Trinity
Three bodies have fallen from the sky. They know nothing
about who they are, or where they've landed. Their bodies
cast sharp shadows on the ground. Is this planet Earth? One
crawls, one sits, one stands. It's as though the three men
(do they know they're men, do they know each other?) have
suddenly been pulled into he evolutionary process. They fumble
forward and begin to develop.
A person is first and foremost a body. If we remove all social
influences and cultural patterns we find this one thing: a
body that can be measured, weighed and studied. There's something
abstract and surreal about these American men. There's nothing
unusual about their features, and yet they appear strange.
Are they Americans who have been placed in another dimension,
or are they aliens, doing their best to imitate typical Americans?

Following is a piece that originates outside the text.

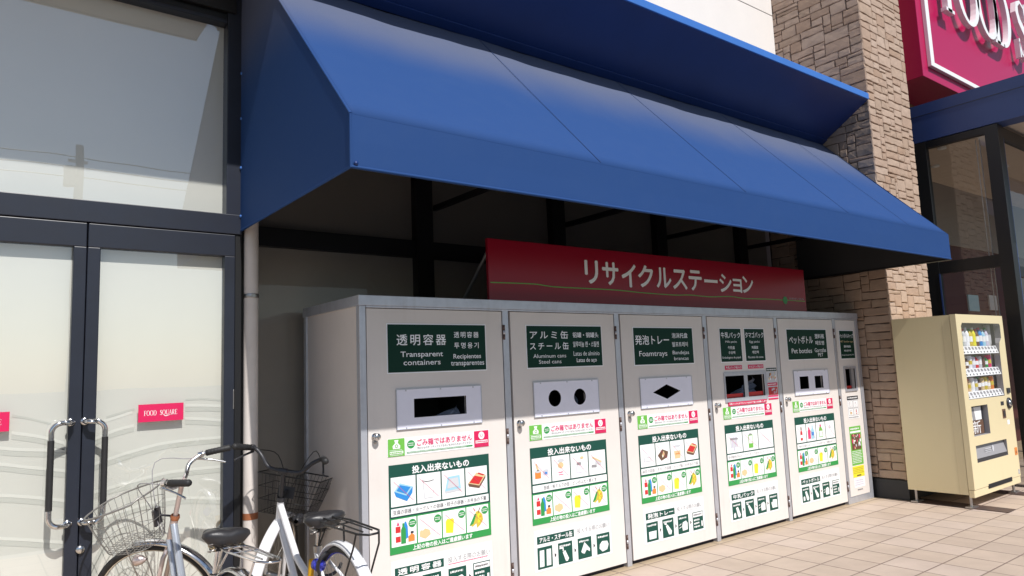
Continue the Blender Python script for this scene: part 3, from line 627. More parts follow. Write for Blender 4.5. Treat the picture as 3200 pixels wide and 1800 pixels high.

Art during the last few decades has continued to return
to questions concerning the social construction of human identity.
This is especially true of the feminist art that developed
in the United States during the late 1970s. With artists such
as Sherrie Levine and Cindy Sherman the female subject is
treated like an artifact – the result of media and social
stereotypes and codes. It's about time the same discussion,
with the same intensity, is applied to male identity. How
are men constructed?
These three men could use some help. At first glance they
appear completely "normal." But it's as though they
are in a room where all assumed meanings and obvious truths
have lost their power. A room without culture, knowledge or
prejudices. They seem to be moving in a sea of ignorance with
no connection with one another. How did we get here?